Heaven’s Codebreaker

Chapter Seven - The Secret Alchemist

Section 8 of 13


CHAPTER SEVEN

The Secret Alchemist


BY DAY, NEWTON was the world’s most celebrated scientist.
By night, he was something else entirely.

An alchemist.
A mystic.
A man chasing immortality with crucibles and scripture.

And he never wanted you to know.

Historians estimate that Newton wrote over a million words on alchemy and theology, far more than he ever produced on science.

He copied ancient manuscripts, translated obscure texts, mixed alloys, and recorded experiments with coded labels. He believed that the secrets of transmutation, elixirs, and spiritual purification weren’t myths, but lost knowledge waiting to be recovered.

Newton didn’t think he was playing with superstition.
He thought he was finishing the work of the ancients.

This wasn’t Hogwarts or spellwork.
It was a hidden science, one he believed had been suppressed by corruption, war, and time.

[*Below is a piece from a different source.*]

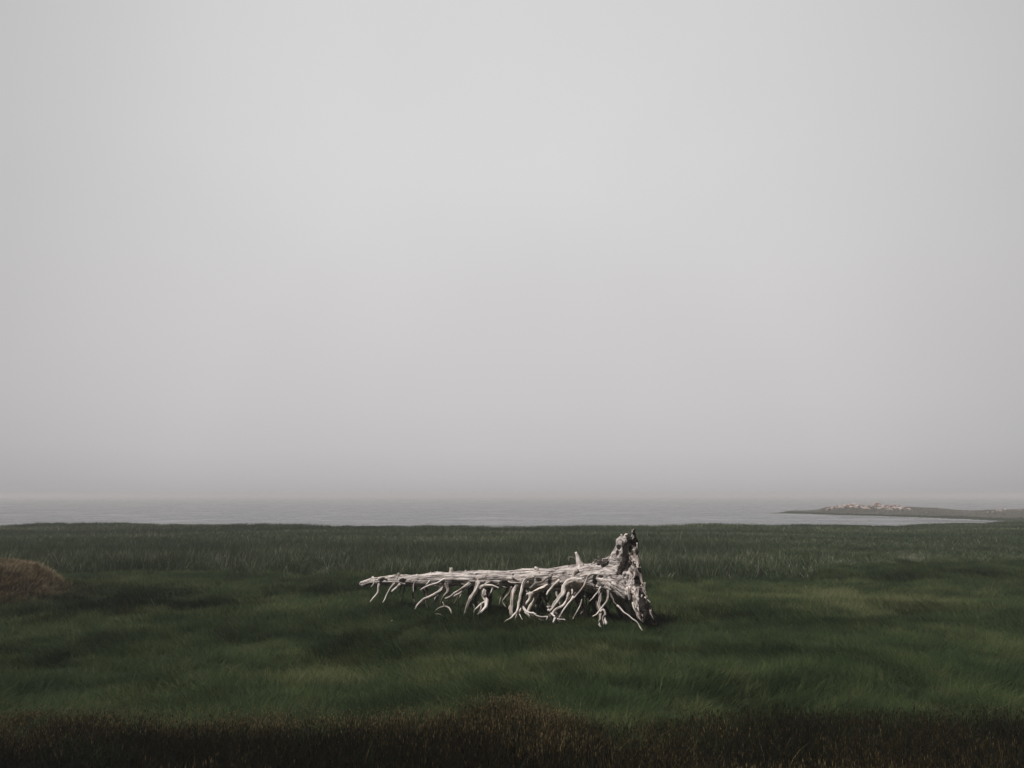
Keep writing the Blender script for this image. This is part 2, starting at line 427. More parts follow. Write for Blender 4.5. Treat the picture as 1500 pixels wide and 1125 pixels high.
hay_src = [tuft_mesh('hay_tuft', 105, 0.16, 0.27, 0.55, 0.70, 0.95, 0.0034, M_hay, segs=3, seed=s) for s in range(5)]
hay_far = [tuft_mesh('hay_tuft_wide', 110, 0.26, 0.29, 0.5, 0.65, 0.95, 0.0062, M_hay, segs=3, seed=20 + s) for s in range(5)]
tall_src = [tuft_mesh('cord_tuft', 46, 0.22, 0.62, 0.45, 0.28, 1.6, 0.010, M_tall, segs=3, seed=40 + s) for s in range(6)]
tall_far = [tuft_mesh('cord_tuft_wide', 60, 0.5, 0.52, 0.4, 0.30, 2.0, 0.018, M_tall, segs=3, seed=60 + s) for s in range(5)]
sedge_src = [tuft_mesh('sedge_tuft', 60, 0.15, 0.42, 0.45, 0.30, 1.8, 0.0042, M_sedge, segs=4, heads=0.30, seed=80 + s) for s in range(6)]
rust_src = [tuft_mesh('rust_tuft', 70, 0.18, 0.22, 0.5, 0.55, 1.2, 0.007, M_rust, segs=3, seed=100 + s) for s in range(5)]

# short marsh hay
P = points(6.2, 34, lambda y: 75 if y < 12 else (48 if y < 18 else 26))
px, py = uv_px(P[:, 0], P[:, 1])
fb = np.interp(px, fore_px, fore_py); tb = np.interp(px, tall_px, tall_py)
jit = rng.normal(0, 5, len(P))
keep = (py < fb + 50 + 4 * jit) & (py > tb - 1 + jit * 0.3) & (mound_r(P[:, 0], P[:, 1]) > 0.97 + rng.normal(0, .05, len(P)))
P = P[keep]; px = px[keep]; py = py[keep]
x, y = P[:, 0], P[:, 1]
z = height(x, y)
big = fbm(x * 0.30 + 5, y * 0.55 + 2, 3); fine = fbm(x * 1.3, y * 1.3 + 50, 2)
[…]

He genuinely believed that metals could evolve.
That base matter, lead for example, could be perfected into gold.

But it wasn’t just about money. Newton wasn’t trying to get rich. (He already had funding. And influence. And keys to the Mint.) No, what he wanted was something deeper: purity, power, and immortality.

He thought that mastering alchemy meant mastering the bridge between physical and spiritual reality. That by discovering the hidden order of matter, he could unlock the divine logic of creation itself.

Gold was just the side effect.
He was after the code.

So why didn’t he publish any of this?

Because Newton knew how dangerous it sounded.

Alchemy was already falling out of fashion, and theology wasn’t far behind. The new scientific elite wanted measurable forces, not metaphysical dreams. And Newton was paranoid, secretive, and obsessed with legacy. He wasn’t about to hand them a reason to call him mad.

So he locked it away.

Literally. Most of his alchemical and theological writings stayed hidden until centuries after his death. They were scattered, sold, misfiled, or outright ignored. Only recently have scholars pieced them back together.

And when they did, they realized the real Newton wasn’t the clean, rational figure on the pedestal.

He was much weirder.

He believed in hidden messages.
Sacred geometries.
Prophetic math.

He believed creation itself was animated by a living God, a universe that could speak if you learned its language.